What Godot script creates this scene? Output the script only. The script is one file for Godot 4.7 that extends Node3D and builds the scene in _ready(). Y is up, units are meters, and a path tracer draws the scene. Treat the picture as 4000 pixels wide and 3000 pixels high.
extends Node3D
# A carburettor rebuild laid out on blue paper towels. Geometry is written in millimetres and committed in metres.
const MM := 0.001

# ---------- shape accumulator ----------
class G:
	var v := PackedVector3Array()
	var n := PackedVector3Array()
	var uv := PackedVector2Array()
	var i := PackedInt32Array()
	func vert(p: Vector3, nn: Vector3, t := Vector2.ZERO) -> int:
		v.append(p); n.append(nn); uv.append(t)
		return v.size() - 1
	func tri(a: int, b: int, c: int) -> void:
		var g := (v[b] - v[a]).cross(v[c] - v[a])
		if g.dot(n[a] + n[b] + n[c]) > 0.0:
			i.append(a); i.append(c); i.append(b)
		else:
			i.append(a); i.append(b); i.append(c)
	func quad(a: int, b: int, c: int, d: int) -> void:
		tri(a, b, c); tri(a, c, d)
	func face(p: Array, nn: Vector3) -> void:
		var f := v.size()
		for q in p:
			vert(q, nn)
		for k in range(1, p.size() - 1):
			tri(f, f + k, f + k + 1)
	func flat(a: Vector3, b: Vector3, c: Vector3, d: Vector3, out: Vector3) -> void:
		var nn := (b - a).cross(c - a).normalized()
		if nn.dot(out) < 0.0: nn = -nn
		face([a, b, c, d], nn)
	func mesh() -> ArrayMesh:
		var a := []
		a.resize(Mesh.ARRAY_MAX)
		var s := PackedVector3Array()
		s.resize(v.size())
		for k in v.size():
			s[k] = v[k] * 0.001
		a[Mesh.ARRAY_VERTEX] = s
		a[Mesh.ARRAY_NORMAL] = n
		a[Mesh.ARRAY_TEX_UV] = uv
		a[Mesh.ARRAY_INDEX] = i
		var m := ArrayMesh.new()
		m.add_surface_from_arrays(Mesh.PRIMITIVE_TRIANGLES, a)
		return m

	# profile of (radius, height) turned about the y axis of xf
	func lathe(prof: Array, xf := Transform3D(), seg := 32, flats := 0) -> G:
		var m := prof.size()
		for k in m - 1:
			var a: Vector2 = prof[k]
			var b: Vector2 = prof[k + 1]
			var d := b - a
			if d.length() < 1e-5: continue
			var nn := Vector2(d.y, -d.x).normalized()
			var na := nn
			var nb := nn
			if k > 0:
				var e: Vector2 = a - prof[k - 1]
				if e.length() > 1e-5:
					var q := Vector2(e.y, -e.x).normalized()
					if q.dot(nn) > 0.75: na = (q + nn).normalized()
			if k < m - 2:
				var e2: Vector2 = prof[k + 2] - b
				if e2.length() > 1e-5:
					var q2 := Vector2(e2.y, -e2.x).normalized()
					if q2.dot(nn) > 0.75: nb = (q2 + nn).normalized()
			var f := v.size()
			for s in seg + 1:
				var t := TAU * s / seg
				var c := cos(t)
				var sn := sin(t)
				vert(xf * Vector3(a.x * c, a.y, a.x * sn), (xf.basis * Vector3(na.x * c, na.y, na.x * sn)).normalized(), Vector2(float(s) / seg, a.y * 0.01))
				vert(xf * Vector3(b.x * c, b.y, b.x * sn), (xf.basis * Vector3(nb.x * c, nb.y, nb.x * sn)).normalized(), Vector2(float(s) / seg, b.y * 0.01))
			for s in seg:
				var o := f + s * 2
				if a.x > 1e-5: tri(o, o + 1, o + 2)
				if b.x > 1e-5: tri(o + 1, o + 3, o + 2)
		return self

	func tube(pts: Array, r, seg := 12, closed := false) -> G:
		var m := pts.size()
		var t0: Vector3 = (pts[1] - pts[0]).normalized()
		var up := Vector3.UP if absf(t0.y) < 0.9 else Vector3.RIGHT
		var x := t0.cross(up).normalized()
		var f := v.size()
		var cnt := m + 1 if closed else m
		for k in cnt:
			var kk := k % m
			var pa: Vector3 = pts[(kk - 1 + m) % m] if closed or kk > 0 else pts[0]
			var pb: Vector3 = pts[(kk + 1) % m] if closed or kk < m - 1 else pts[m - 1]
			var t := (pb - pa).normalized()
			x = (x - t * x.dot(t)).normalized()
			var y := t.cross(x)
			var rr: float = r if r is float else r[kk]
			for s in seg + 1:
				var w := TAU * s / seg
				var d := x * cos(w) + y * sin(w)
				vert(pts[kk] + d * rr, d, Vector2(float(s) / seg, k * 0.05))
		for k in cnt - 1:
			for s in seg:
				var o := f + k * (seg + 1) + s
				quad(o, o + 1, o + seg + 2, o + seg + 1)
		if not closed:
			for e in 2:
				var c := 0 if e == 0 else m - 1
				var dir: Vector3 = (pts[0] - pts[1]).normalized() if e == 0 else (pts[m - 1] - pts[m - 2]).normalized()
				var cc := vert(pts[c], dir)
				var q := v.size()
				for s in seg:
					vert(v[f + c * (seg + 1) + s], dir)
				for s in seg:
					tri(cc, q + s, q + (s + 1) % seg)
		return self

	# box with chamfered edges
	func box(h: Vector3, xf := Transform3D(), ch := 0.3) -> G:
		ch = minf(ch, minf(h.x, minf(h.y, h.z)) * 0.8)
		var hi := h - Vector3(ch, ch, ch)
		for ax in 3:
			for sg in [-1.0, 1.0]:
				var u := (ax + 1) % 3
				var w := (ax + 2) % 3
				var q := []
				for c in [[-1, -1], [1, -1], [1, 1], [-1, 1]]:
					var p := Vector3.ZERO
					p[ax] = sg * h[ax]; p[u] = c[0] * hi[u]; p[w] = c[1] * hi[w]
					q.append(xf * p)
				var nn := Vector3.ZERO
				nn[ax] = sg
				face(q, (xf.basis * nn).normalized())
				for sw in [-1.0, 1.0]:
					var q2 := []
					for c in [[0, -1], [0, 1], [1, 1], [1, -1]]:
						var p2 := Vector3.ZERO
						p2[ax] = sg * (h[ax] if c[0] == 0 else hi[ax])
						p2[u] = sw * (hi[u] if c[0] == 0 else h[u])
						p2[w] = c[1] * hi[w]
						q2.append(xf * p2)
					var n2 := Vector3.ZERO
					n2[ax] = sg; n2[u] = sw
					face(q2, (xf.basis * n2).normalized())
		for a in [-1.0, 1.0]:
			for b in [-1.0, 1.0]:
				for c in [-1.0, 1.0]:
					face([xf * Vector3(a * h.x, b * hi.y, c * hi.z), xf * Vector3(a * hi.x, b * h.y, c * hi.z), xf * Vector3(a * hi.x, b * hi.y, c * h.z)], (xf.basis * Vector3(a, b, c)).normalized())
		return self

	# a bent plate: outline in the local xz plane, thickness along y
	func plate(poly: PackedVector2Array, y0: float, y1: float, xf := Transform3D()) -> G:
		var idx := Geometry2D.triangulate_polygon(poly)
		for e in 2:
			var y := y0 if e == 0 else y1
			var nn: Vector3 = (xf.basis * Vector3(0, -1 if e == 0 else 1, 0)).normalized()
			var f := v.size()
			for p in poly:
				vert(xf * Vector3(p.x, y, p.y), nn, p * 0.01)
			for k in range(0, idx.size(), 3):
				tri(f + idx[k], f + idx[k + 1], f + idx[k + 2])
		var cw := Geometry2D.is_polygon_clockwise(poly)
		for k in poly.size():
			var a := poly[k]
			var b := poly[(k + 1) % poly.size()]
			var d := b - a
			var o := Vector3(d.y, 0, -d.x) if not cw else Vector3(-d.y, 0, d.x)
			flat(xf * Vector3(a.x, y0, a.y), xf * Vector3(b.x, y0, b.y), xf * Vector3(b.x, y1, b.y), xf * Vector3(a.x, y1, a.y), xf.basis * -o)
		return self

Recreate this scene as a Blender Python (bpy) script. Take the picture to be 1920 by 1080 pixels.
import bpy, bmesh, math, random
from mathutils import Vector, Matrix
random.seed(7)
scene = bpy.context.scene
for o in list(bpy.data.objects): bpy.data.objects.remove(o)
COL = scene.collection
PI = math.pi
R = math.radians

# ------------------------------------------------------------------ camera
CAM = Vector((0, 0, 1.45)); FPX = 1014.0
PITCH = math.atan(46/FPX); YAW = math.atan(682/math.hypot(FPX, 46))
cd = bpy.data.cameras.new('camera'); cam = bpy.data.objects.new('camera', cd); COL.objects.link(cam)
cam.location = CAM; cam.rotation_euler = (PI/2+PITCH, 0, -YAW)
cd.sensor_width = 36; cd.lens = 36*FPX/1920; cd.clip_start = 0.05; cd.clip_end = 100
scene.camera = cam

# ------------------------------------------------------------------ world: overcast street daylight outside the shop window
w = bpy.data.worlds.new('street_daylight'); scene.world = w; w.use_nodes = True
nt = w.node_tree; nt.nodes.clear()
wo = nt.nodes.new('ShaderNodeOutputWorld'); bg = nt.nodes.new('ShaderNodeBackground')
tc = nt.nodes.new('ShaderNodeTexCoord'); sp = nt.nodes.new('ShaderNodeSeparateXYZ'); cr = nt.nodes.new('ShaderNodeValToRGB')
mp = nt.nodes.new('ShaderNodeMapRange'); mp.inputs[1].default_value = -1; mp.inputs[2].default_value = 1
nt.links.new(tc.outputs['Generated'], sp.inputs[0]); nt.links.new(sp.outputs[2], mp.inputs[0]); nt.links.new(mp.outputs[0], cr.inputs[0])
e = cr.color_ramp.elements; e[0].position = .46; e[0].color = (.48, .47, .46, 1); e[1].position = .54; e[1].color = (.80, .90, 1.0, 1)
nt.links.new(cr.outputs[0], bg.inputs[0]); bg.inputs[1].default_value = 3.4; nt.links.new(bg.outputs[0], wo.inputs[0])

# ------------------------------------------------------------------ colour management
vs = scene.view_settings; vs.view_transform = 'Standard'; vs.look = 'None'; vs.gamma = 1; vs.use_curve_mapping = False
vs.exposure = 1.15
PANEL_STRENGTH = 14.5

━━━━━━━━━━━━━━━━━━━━

**Do this**
Emit only the lines from the one containing "Recreate this scene" through the one containing "R = math.radians", copied exactly.

**Solved exercise**
Recreate this scene as a Blender Python (bpy) script. Take the picture to be 1920 by 1080 pixels.
import bpy, bmesh, math, random
from mathutils import Vector, Matrix
random.seed(7)
scene = bpy.context.scene
for o in list(bpy.data.objects): bpy.data.objects.remove(o)
COL = scene.collection
PI = math.pi
R = math.radians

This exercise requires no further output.